Sapienza e follia del Vangelo
Lc 6,39-45 – VIII domenica dell’ordinario (2 marzo 2025)
Fr. Goffredo Boselli, monaco della Madia
La parola di Dio che oggi ci è rivolta nel Siracide e nel Vangelo è molto semplice nel suo messaggio: attraverso massime e sentenze è pieno di saggezza umana, di ragionevolezza, di equilibrio.
“Quando si scuote un setaccio restano i rifiuti, così quando un uomo discute, ne appaiono i difetti”. Nella discussione, cioè quando la parola è in stato di agitazione e si accende, allora diventano evidenti i difetti di una persona. Evidenti non solo a quelli che l’ascoltano ma anzitutto alla persona che parla.
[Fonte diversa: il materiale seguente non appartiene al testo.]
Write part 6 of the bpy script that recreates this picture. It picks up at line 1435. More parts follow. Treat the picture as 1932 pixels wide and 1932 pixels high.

Il Siracide sembra dirci che come è necessario passare al setaccio per togliere i rifiuti, allo stesso modo c’è una necessità, per conoscerci e far discernimento su noi stessi, che è quella di non fuggire la discussione con gli altri, nel confronto franco e acceso. Non aver paura di discutere significa accettare che insieme alle nostre parole escano anche i nostri difetti. Il parlare sempre in modo volutamente pacato, calmo, prudente può essere segno di chi ha paura di esporsi, di correre il rischio di non riuscire a controllare la sua parola e di mostrare agli altri quello che in verità si ha nel cuore. Solo passando la nostra parola al vaglio della discussione giungiamo a capire che nella parola infiammata insieme ai difetti di chi parla possono uscire anche delle verità sempre da ascoltare, che è la parte buona che rimane dal setaccio.
“I vasi del ceramista li mette alla prova la fornace, così il modo di ragionare è il banco di prova per un uomo”. Il modo di ragionare fa emergere di cosa è fatta una persona, cosa la abita, le ragioni che la muovono, ossia mette in luce la verità di una coscienza. Sceglie la fatica del ragionamento chi non accetta di restare alla superficie delle cose, chi non evade la complessità del reale, quella che costringe a pensare, a riflettere per interpretare la realtà, sé stessi e gli altri. Ragiona colui che rifiuta di non risolvere la difficoltà dei problemi e delle situazioni con la via di fuga di uno spiritualismo a buon mercato che è la grande tentazione del mondo religioso.
Anche il Vangelo, dopo alcune sentenze, si conclude con un insegnamento sapienziale sulla parola che raccoglie l’eredità della sapienza biblica: “L’uomo buono dal buon tesoro del suo cuore trae fuori il bene; l’uomo cattivo dal suo cattivo tesoro trae fuori il male: la sua bocca infatti esprime ciò che dal cuore sovrabbonda”. Affermando che dalla bocca deborda tutto quello che abbiamo nel cuore, Gesù ci ricorda che noi non pronunciamo parole, ma siamo le parole che pronunciamo. Per questo Gesù va alla radice, il cuore, ossia al nucleo della nostra personalità, la parte più intima e segreta di noi stessi che descrive come un tesoro, dal quale con la parola noi possiamo tirar fuori il bene o il male. Il cuore come un deposito nel quale sta a noi decidere se tesorizzare tutto ciò che è bene, bontà, bellezza o accumulare il male, la cattiveria, il risentimento. Ciò che è comunque certo, è che quando parliamo e agiamo, dal nostro cuore noi tiriamo fuori quello che negli anni ci abbiamo messo dentro e, giorno dopo giorno, vi abbiamo raccolto per una vita intera.
Vangelo non è solo follia ma anche sapienza che è il distillato di un vissuto intelligente, di chi ha scrutato l’animo umano, ha saputo vedere e ascoltare la realtà, i fatti, le cose. Consapevoli però che questa saggezza umana ci rassicura nelle nostre convinzioni, con quell’evidenza propria del buon senso. Allora sta a noi non cedere alla tentazione di addomesticare la follia del Vangelo con la ragionevolezza della sapienza umana.
Riconosciamolo, del Vangelo e della sua follia spesso non riusciamo a sostenerne il carico, a tollerarne lo scandalo, l’insensatezza e allora cerchiamo di armonizzarlo per rendercelo accettabile e proviamo ad arrotondarlo per renderlo praticabile. No, non c’è autentica sapienza evangelica senza la follia del Vangelo.